§ Data shown:
○ ○ ○ ○ ○ ○ ○
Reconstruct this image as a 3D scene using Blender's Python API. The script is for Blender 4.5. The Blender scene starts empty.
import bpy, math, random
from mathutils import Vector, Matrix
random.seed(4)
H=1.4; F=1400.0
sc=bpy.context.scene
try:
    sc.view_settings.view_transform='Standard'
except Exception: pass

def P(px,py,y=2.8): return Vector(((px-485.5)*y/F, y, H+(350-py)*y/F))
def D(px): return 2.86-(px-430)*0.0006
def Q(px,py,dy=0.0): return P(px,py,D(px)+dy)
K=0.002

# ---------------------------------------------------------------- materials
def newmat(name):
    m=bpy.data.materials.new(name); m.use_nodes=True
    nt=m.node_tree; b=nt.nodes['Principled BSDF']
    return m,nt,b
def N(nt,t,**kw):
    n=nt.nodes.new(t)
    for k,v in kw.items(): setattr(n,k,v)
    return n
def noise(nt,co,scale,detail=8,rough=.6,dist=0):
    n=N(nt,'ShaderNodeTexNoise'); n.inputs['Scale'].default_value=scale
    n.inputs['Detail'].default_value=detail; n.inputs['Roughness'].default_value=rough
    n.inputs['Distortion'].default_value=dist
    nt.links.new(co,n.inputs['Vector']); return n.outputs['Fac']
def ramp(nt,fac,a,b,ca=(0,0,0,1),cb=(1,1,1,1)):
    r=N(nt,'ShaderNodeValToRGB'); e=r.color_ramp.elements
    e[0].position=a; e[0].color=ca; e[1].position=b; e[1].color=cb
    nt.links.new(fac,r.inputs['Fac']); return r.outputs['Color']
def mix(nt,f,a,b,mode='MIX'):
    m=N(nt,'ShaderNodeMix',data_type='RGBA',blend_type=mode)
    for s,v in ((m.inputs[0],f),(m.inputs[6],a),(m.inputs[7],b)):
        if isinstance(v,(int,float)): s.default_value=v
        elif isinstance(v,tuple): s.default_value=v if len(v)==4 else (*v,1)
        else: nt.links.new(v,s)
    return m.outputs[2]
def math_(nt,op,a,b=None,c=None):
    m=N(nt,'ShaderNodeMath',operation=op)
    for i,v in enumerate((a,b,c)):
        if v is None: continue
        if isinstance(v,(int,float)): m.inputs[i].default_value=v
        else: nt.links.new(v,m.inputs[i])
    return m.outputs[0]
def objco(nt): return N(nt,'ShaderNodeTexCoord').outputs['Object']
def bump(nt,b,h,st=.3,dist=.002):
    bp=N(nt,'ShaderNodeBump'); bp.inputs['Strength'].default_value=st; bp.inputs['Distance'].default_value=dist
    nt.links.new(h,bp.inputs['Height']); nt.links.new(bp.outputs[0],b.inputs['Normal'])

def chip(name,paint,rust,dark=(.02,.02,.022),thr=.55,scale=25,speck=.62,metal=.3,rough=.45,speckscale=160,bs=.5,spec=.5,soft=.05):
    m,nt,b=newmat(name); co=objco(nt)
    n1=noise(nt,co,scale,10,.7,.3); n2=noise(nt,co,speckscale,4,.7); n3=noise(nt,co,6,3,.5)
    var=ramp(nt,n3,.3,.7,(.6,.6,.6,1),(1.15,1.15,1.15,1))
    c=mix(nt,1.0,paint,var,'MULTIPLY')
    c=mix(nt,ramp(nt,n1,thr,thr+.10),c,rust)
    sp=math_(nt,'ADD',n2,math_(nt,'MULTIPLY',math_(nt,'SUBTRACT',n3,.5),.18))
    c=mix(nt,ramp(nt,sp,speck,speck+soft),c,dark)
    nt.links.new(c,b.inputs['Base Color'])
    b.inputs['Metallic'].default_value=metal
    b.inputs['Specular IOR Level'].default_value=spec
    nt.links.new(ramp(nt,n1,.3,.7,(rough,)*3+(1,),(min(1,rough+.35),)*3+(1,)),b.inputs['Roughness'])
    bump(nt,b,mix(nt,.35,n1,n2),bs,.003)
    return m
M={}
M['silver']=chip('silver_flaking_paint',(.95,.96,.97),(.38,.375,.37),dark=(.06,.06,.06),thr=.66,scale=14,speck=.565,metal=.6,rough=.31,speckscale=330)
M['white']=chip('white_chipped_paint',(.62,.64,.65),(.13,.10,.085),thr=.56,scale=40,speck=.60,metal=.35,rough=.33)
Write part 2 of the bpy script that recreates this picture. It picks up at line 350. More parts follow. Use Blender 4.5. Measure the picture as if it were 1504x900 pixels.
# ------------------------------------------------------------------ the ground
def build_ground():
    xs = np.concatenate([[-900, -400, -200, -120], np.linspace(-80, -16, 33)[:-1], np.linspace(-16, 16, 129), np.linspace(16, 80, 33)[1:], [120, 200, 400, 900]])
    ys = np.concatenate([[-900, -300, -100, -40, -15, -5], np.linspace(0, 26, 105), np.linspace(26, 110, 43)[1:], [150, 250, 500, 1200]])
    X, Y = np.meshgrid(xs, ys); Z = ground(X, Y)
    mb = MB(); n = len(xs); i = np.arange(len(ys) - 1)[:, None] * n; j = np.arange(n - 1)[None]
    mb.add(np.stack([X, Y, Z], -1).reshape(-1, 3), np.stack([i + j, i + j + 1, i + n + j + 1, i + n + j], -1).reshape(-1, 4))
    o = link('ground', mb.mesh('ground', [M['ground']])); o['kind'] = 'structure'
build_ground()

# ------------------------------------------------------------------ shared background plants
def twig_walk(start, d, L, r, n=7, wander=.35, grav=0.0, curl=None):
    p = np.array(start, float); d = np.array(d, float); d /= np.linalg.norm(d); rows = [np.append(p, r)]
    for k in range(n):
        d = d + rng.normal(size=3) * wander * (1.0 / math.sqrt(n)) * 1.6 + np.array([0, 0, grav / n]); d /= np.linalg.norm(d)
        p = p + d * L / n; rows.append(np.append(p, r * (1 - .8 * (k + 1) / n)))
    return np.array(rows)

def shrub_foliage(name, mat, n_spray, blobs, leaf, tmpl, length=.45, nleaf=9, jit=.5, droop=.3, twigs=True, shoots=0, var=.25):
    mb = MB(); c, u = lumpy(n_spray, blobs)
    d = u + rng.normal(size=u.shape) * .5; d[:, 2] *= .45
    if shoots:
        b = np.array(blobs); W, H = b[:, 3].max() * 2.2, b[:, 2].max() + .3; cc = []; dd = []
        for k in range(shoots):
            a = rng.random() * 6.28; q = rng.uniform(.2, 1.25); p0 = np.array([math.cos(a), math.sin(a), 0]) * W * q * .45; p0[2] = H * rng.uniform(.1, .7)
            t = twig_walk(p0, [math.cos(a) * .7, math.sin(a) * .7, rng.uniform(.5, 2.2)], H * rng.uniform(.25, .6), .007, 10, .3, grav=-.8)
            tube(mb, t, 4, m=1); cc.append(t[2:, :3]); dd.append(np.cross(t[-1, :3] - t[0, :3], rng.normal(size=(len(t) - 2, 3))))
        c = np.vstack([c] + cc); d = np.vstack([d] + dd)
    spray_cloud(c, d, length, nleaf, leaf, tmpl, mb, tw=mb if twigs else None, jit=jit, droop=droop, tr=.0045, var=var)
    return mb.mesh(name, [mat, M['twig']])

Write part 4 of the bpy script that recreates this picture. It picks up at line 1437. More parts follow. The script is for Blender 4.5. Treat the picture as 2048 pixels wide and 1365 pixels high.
○ ○ ○ ○ ○ ○ ○
§ The problem: Write out every record shown above, word for word.

§ Result of the exercise:
Reconstruct this image as a 3D scene using Blender's Python API. The script is for Blender 4.5. The Blender scene starts empty.
import bpy, math, random
from mathutils import Vector, Matrix
random.seed(4)
H=1.4; F=1400.0
sc=bpy.context.scene
try:
    sc.view_settings.view_transform='Standard'
except Exception: pass

def P(px,py,y=2.8): return Vector(((px-485.5)*y/F, y, H+(350-py)*y/F))
def D(px): return 2.86-(px-430)*0.0006
def Q(px,py,dy=0.0): return P(px,py,D(px)+dy)
K=0.002

# ---------------------------------------------------------------- materials
def newmat(name):
    m=bpy.data.materials.new(name); m.use_nodes=True
    nt=m.node_tree; b=nt.nodes['Principled BSDF']
    return m,nt,b
def N(nt,t,**kw):
    n=nt.nodes.new(t)
    for k,v in kw.items(): setattr(n,k,v)
    return n
def noise(nt,co,scale,detail=8,rough=.6,dist=0):
    n=N(nt,'ShaderNodeTexNoise'); n.inputs['Scale'].default_value=scale
    n.inputs['Detail'].default_value=detail; n.inputs['Roughness'].default_value=rough
    n.inputs['Distortion'].default_value=dist
    nt.links.new(co,n.inputs['Vector']); return n.outputs['Fac']
def ramp(nt,fac,a,b,ca=(0,0,0,1),cb=(1,1,1,1)):
    r=N(nt,'ShaderNodeValToRGB'); e=r.color_ramp.elements
    e[0].position=a; e[0].color=ca; e[1].position=b; e[1].color=cb
    nt.links.new(fac,r.inputs['Fac']); return r.outputs['Color']
def mix(nt,f,a,b,mode='MIX'):
    m=N(nt,'ShaderNodeMix',data_type='RGBA',blend_type=mode)
    for s,v in ((m.inputs[0],f),(m.inputs[6],a),(m.inputs[7],b)):
        if isinstance(v,(int,float)): s.default_value=v
        elif isinstance(v,tuple): s.default_value=v if len(v)==4 else (*v,1)
        else: nt.links.new(v,s)
    return m.outputs[2]
def math_(nt,op,a,b=None,c=None):
    m=N(nt,'ShaderNodeMath',operation=op)
    for i,v in enumerate((a,b,c)):
        if v is None: continue
        if isinstance(v,(int,float)): m.inputs[i].default_value=v
        else: nt.links.new(v,m.inputs[i])
    return m.outputs[0]
def objco(nt): return N(nt,'ShaderNodeTexCoord').outputs['Object']
def bump(nt,b,h,st=.3,dist=.002):
    bp=N(nt,'ShaderNodeBump'); bp.inputs['Strength'].default_value=st; bp.inputs['Distance'].default_value=dist
    nt.links.new(h,bp.inputs['Height']); nt.links.new(bp.outputs[0],b.inputs['Normal'])

def chip(name,paint,rust,dark=(.02,.02,.022),thr=.55,scale=25,speck=.62,metal=.3,rough=.45,speckscale=160,bs=.5,spec=.5,soft=.05):
    m,nt,b=newmat(name); co=objco(nt)
    n1=noise(nt,co,scale,10,.7,.3); n2=noise(nt,co,speckscale,4,.7); n3=noise(nt,co,6,3,.5)
    var=ramp(nt,n3,.3,.7,(.6,.6,.6,1),(1.15,1.15,1.15,1))
    c=mix(nt,1.0,paint,var,'MULTIPLY')
    c=mix(nt,ramp(nt,n1,thr,thr+.10),c,rust)
    sp=math_(nt,'ADD',n2,math_(nt,'MULTIPLY',math_(nt,'SUBTRACT',n3,.5),.18))
    c=mix(nt,ramp(nt,sp,speck,speck+soft),c,dark)
    nt.links.new(c,b.inputs['Base Color'])
    b.inputs['Metallic'].default_value=metal
    b.inputs['Specular IOR Level'].default_value=spec
    nt.links.new(ramp(nt,n1,.3,.7,(rough,)*3+(1,),(min(1,rough+.35),)*3+(1,)),b.inputs['Roughness'])
    bump(nt,b,mix(nt,.35,n1,n2),bs,.003)
    return m
M={}
M['silver']=chip('silver_flaking_paint',(.95,.96,.97),(.38,.375,.37),dark=(.06,.06,.06),thr=.66,scale=14,speck=.565,metal=.6,rough=.31,speckscale=330)
M['white']=chip('white_chipped_paint',(.62,.64,.65),(.13,.10,.085),thr=.56,scale=40,speck=.60,metal=.35,rough=.33)
Write part 2 of the bpy script that recreates this picture. It picks up at line 350. More parts follow. Use Blender 4.5. Measure the picture as if it were 1504x900 pixels.
# ------------------------------------------------------------------ the ground
def build_ground():
    xs = np.concatenate([[-900, -400, -200, -120], np.linspace(-80, -16, 33)[:-1], np.linspace(-16, 16, 129), np.linspace(16, 80, 33)[1:], [120, 200, 400, 900]])
    ys = np.concatenate([[-900, -300, -100, -40, -15, -5], np.linspace(0, 26, 105), np.linspace(26, 110, 43)[1:], [150, 250, 500, 1200]])
    X, Y = np.meshgrid(xs, ys); Z = ground(X, Y)
    mb = MB(); n = len(xs); i = np.arange(len(ys) - 1)[:, None] * n; j = np.arange(n - 1)[None]
    mb.add(np.stack([X, Y, Z], -1).reshape(-1, 3), np.stack([i + j, i + j + 1, i + n + j + 1, i + n + j], -1).reshape(-1, 4))
    o = link('ground', mb.mesh('ground', [M['ground']])); o['kind'] = 'structure'
build_ground()

# ------------------------------------------------------------------ shared background plants
def twig_walk(start, d, L, r, n=7, wander=.35, grav=0.0, curl=None):
    p = np.array(start, float); d = np.array(d, float); d /= np.linalg.norm(d); rows = [np.append(p, r)]
    for k in range(n):
        d = d + rng.normal(size=3) * wander * (1.0 / math.sqrt(n)) * 1.6 + np.array([0, 0, grav / n]); d /= np.linalg.norm(d)
        p = p + d * L / n; rows.append(np.append(p, r * (1 - .8 * (k + 1) / n)))
    return np.array(rows)

def shrub_foliage(name, mat, n_spray, blobs, leaf, tmpl, length=.45, nleaf=9, jit=.5, droop=.3, twigs=True, shoots=0, var=.25):
    mb = MB(); c, u = lumpy(n_spray, blobs)
    d = u + rng.normal(size=u.shape) * .5; d[:, 2] *= .45
    if shoots:
        b = np.array(blobs); W, H = b[:, 3].max() * 2.2, b[:, 2].max() + .3; cc = []; dd = []
        for k in range(shoots):
            a = rng.random() * 6.28; q = rng.uniform(.2, 1.25); p0 = np.array([math.cos(a), math.sin(a), 0]) * W * q * .45; p0[2] = H * rng.uniform(.1, .7)
            t = twig_walk(p0, [math.cos(a) * .7, math.sin(a) * .7, rng.uniform(.5, 2.2)], H * rng.uniform(.25, .6), .007, 10, .3, grav=-.8)
            tube(mb, t, 4, m=1); cc.append(t[2:, :3]); dd.append(np.cross(t[-1, :3] - t[0, :3], rng.normal(size=(len(t) - 2, 3))))
        c = np.vstack([c] + cc); d = np.vstack([d] + dd)
    spray_cloud(c, d, length, nleaf, leaf, tmpl, mb, tw=mb if twigs else None, jit=jit, droop=droop, tr=.0045, var=var)
    return mb.mesh(name, [mat, M['twig']])

Write part 4 of the bpy script that recreates this picture. It picks up at line 1437. More parts follow. The script is for Blender 4.5. Treat the picture as 2048 pixels wide and 1365 pixels high.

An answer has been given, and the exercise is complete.